I think there is an important conversation to be had about the generational trauma that we take on as women, especially as we’re thinking about the choices our ancestors were required to make.
The Journey
The surma was always in our house growing up. We kept it in this little display case. When I was young, I would always take it out and put the kajal mixture on my hands. You develop a relationship with the things in your childhood home that mean something to you. The surma was the first thing I took that belonged to my grandmother.
Honestly, when I asked to keep it, my mom’s primary emotion was worry. The idea of giving up something like that is challenging. As an immigrant, choosing what to pass on from generation to generation is harder because of a history of war, migration, and loss. She has so few things of her mother’s, so it was stressful for her to part with it.
The Whereabouts
Now the surma sits on my desk as a decorative piece in my home. It feels so cheesy, but when I see it, I can’t help but remember that I am my ancestors. I look at it and I remember that there was this entire person who lived life to the fullest and used this object so casually throughout her days. It’s something that she probably couldn’t imagine would mean so much to someone she barely knew, but who loves her so much.
The Bigger Picture
It didn’t matter where you came from, or how much money you had, this object was something for everyone. It was part of her self care ritual. It was her heritage and culture — it made her feel beautiful.

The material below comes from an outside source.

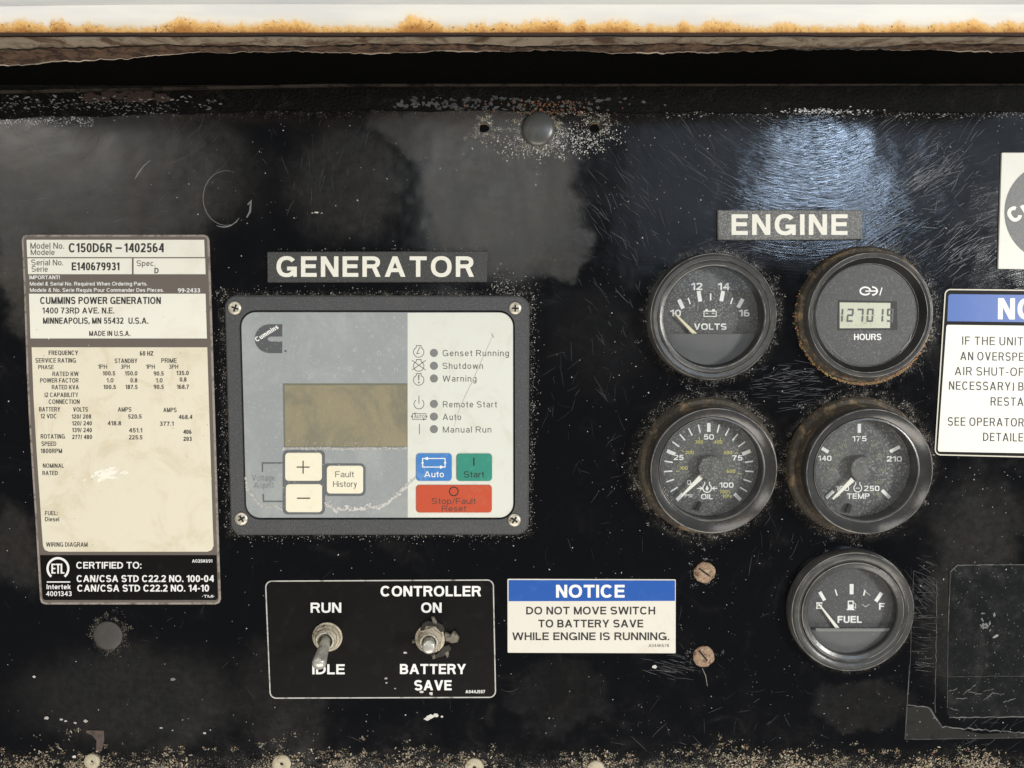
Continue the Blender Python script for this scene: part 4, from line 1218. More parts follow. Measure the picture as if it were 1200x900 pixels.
def toggle(cx, cy, tip, tiph, label, hexr, cover=False):
    base = P(cx, cy, 2.5); c0 = Vector((base.x, 0, base.z))
    t = empty('toggle_switch', c0, label, 'toggle switch')
    rm = PX / MM
    lathe('washer', c0, [(18.2, .2), (18.2, .8), (17.2, 1.1), (10, 1.1)], M_zinc2, t, seg=40, metric=True)
    if cover:      # hexagonal nut
        vs, fs = [], []
        for r_, h_ in ((16.5, 1.1), (16.5, 2.6), (14.6, 3.3), (9, 3.3)):
            for k in range(6):
                a = pi * k / 3 + .35; vs.append((c0.x + r_ * PX * cos(a), -h_ * MM, c0.z + r_ * PX * sin(a)))
        for j in range(3):
            for k in range(6): fs.append((j * 6 + k, j * 6 + (k + 1) % 6, (j + 1) * 6 + (k + 1) % 6, (j + 1) * 6 + k))
        o = mesh('hex_nut', vs, fs, M_zinc2, t); fix_normals(o)
    else:
        lathe('ring_nut', c0, [(16.5, 1.0), (16.5, 2.2), (15.6, 2.8), (13.4, 2.9), (12.6, 2.4), (11, 2.4)], M_zinc2, t, seg=40, metric=True)
    lathe('bushing', c0, [(12, 1.0), (12, 5.0), (11, 5.6), (9.2, 5.6), (7.8, 3.0), (7.6, 1.2), (.01, 1.2)], M_zinc, t, seg=36, metric=True)
    for hh in (3.4, 4.1, 4.8):
        lathe('thread', c0, [(11.9, hh - .25), (12.5, hh), (11.9, hh + .25)], M_zinc2, t, seg=36, metric=True)
    a = Vector((c0.x, -2.0 * MM, c0.z)); b = P(tip[0], tip[1], tiph)
    d = (b - a).normalized(); u = d.cross(Vector((1, 0, 0))).normalized(); v = d.cross(u)
    Ln = (b - a).length; vs, fs = [], []
    prof = [(0, 4.2), (.1, 4.3), (.2, 5.0), (.55, 5.7), (.80, 6.5), (.90, 6.7), (.955, 6.0), (.985, 4.2), (1.0, 1.6), (1.003, .02)]
    sg = 24
    for q, r_ in prof:
        for k in range(sg):
            th = 2 * pi * k / sg; vs.append(a + d * (Ln * q) + (u * cos(th) + v * sin(th)) * (r_ * PX * 1.22))
    for j in range(len(prof) - 1):
        for k in range(sg): fs.append((j * sg + k, j * sg + (k + 1) % sg, (j + 1) * sg + (k + 1) % sg, (j + 1) * sg + k))
    o = mesh('lever', vs, fs, M_lever, t, smooth='all'); fix_normals(o)
    return t, c0


M_lever = M('worn_plated_lever', (0.55, 0.53, 0.47), 0.30, 0.4, dirt=(0.1, (0.20, 0.17, 0.125), .5, .7), bump=(0.2, .3, .4))
toggle(382.5, 748.5, (373, 780.5), 20, 'toggle switch with its lever tipped down over the word IDLE', 18)
t2, c2 = toggle(503.5, 750.5, (502.5, 759), 15, 'toggle switch with a hexagonal nut and torn seal below the word ON', 18, True)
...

I think about how challenging it must have been to uproot your entire existence to come to a country and raise kids who can move through different spaces effortlessly, and I’m so grateful for how hard my mom worked to immerse us in our culture as we grew up. She had to have very mature conversations with us about what people could say to us, and what they couldn’t. She made sure that we spoke Bengali fluently. As a first-generation child, you’re socialized to believe that if English is not your first language, it’s a signal that you’re poor or lower income or uneducated. My mother never stood for that.
Every summer we went to Bangladesh. That was just a part of how we grew up. I often wondered why we couldn’t go to beaches or Hawaii like so many of my American peers, but in retrospect, I’m so thankful for those trips, because they gave me such a deep appreciation for my identity. It was in Bangladesh that I saw my parents become their most pure selves. It isn’t something that you notice until suddenly you do—their laugh changes, the way they move changes, the way they eat changes; you’re watching them revert to childhood, in a way.
It’s really hard for us first-generation kids to feel a similar sense of freedom. We’re taught to dislike ourselves by society or think cautiously about how we move through the world or what our parents look like when they show up at school pickup. We’re constantly trying to figure out who we are. I don’t know if that feeling of freedom quite exists until you are able to get to a place where you love yourself.
The Future
I can only hope that one day I’ll get to give my meaningful objects to somebody who exists in a better world because of something I’ve contributed. And that we’re able to think about, especially in today’s political climate, how much people sacrifice to come here. How little they have for themselves, in terms of objects, and what it means to give them up. When it comes to the future, we have no choice but to remain hopeful. There’s no other option.